GIVEN INFORMATION:
>> Start

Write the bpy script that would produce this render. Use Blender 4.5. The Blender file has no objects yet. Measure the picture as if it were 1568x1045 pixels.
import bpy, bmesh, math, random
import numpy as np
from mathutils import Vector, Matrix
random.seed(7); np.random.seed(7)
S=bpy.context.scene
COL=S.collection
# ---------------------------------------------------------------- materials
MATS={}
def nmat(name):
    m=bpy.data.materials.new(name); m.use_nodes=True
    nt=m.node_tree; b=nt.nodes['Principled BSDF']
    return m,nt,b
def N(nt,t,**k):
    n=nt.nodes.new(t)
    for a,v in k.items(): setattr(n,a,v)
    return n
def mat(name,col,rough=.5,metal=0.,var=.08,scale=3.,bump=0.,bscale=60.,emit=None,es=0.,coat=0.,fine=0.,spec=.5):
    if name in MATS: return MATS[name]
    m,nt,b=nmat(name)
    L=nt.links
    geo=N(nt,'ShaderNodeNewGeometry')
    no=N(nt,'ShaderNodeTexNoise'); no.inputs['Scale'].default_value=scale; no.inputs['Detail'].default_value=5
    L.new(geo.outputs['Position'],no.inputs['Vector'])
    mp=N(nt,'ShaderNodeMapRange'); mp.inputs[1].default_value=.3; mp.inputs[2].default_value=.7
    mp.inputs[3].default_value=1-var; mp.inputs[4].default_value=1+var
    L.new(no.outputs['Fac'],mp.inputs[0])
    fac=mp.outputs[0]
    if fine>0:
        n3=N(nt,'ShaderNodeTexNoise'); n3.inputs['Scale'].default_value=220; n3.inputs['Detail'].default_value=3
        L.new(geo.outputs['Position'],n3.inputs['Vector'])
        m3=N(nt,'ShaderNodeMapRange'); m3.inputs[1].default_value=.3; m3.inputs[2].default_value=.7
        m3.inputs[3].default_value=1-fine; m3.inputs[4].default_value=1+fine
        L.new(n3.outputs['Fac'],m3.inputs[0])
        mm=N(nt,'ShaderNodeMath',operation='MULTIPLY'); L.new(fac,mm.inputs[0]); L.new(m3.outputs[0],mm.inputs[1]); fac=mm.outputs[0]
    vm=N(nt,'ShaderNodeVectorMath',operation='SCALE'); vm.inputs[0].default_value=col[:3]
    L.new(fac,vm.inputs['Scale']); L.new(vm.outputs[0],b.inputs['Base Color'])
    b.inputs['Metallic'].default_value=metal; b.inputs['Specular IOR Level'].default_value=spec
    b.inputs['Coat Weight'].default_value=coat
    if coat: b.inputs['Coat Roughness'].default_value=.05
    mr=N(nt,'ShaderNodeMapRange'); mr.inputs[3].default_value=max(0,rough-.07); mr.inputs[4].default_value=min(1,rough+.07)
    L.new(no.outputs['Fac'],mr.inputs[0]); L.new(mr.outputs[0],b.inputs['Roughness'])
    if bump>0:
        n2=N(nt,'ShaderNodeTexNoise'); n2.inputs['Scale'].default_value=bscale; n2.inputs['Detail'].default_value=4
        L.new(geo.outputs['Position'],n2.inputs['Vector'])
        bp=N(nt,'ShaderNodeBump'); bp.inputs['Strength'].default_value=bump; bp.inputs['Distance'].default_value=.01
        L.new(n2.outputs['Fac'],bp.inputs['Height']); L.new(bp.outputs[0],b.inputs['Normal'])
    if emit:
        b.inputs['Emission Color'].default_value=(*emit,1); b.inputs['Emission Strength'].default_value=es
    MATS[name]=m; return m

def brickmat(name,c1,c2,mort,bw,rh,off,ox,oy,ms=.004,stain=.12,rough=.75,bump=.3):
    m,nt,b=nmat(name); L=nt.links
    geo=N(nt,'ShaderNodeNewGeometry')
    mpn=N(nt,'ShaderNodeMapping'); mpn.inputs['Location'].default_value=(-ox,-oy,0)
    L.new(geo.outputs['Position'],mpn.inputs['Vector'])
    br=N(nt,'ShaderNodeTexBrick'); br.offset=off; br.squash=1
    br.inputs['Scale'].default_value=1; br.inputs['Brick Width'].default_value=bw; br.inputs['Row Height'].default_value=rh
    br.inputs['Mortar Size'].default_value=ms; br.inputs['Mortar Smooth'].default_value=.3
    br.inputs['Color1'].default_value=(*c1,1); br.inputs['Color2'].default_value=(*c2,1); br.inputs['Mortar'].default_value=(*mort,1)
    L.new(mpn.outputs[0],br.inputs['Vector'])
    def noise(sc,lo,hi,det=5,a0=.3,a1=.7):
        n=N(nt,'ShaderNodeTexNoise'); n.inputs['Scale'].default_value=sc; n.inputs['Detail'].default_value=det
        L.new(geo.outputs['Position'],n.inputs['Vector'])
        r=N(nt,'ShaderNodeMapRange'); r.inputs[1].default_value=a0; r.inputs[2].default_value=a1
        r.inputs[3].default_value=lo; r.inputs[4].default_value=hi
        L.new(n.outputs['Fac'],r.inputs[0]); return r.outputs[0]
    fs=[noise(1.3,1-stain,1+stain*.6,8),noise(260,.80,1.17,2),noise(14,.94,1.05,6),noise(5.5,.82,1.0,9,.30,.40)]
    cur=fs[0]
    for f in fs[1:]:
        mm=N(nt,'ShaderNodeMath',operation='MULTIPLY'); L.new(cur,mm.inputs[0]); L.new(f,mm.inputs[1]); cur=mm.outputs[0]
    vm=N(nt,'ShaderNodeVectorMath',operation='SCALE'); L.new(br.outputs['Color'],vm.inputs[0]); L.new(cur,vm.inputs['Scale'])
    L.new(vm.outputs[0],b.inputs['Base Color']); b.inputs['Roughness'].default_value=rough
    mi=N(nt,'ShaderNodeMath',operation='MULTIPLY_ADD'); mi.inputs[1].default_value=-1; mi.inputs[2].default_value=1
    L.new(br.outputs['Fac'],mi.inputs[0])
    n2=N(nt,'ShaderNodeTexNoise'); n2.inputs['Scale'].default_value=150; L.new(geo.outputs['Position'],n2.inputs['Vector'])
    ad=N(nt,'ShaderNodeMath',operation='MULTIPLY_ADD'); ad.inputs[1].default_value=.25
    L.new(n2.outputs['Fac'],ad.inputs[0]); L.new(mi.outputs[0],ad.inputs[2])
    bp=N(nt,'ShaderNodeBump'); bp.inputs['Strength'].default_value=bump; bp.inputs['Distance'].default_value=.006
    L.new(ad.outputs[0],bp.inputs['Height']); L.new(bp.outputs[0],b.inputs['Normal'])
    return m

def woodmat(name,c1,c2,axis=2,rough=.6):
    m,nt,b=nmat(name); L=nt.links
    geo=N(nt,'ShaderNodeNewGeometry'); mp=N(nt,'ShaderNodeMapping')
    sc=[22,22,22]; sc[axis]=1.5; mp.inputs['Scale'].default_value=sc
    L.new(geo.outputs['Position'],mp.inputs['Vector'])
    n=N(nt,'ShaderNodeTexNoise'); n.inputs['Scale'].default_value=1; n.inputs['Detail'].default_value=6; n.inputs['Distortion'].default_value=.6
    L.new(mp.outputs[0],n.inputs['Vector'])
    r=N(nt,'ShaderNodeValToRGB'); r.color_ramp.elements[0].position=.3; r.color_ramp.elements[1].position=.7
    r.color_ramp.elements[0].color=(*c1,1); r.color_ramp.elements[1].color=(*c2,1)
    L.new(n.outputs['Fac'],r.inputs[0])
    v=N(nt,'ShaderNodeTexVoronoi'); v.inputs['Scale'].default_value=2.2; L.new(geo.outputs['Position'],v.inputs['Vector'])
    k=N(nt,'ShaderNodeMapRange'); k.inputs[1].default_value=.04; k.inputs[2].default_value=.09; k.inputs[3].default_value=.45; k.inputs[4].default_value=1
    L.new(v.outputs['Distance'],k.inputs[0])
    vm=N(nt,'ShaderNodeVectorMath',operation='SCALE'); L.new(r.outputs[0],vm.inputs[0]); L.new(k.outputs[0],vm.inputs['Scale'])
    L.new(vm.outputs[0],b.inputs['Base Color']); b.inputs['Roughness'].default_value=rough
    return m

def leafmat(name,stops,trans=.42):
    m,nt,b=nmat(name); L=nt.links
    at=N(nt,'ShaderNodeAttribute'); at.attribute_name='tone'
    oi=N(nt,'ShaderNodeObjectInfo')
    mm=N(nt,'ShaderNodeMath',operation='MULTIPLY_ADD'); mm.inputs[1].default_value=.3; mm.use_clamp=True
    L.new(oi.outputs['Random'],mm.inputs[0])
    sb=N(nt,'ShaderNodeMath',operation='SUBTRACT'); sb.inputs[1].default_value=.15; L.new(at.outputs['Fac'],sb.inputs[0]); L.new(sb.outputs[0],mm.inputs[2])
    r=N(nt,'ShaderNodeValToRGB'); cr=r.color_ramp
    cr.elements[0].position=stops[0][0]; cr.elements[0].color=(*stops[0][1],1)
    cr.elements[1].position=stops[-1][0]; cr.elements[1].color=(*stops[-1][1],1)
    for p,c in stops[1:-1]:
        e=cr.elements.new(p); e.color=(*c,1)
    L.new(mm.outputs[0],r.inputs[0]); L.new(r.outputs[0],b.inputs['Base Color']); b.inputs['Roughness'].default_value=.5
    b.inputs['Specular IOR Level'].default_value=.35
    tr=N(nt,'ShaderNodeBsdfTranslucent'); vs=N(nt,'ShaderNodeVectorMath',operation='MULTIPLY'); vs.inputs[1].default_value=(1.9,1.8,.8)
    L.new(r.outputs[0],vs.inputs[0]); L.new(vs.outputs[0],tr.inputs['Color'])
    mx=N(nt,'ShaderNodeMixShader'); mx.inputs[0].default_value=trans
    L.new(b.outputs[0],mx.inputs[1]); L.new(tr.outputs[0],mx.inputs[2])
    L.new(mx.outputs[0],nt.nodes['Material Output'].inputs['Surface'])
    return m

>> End

EXERCISE OBJECTIVE:
Take the lines above from the one holding "e=cr.elements.new(p); e.color=(*c,1)" to the last and output them exactly.

ANSWER TO THIS EXERCISE:
        e=cr.elements.new(p); e.color=(*c,1)
    L.new(mm.outputs[0],r.inputs[0]); L.new(r.outputs[0],b.inputs['Base Color']); b.inputs['Roughness'].default_value=.5
    b.inputs['Specular IOR Level'].default_value=.35
    tr=N(nt,'ShaderNodeBsdfTranslucent'); vs=N(nt,'ShaderNodeVectorMath',operation='MULTIPLY'); vs.inputs[1].default_value=(1.9,1.8,.8)
    L.new(r.outputs[0],vs.inputs[0]); L.new(vs.outputs[0],tr.inputs['Color'])
    mx=N(nt,'ShaderNodeMixShader'); mx.inputs[0].default_value=trans
    L.new(b.outputs[0],mx.inputs[1]); L.new(tr.outputs[0],mx.inputs[2])
    L.new(mx.outputs[0],nt.nodes['Material Output'].inputs['Surface'])
    return m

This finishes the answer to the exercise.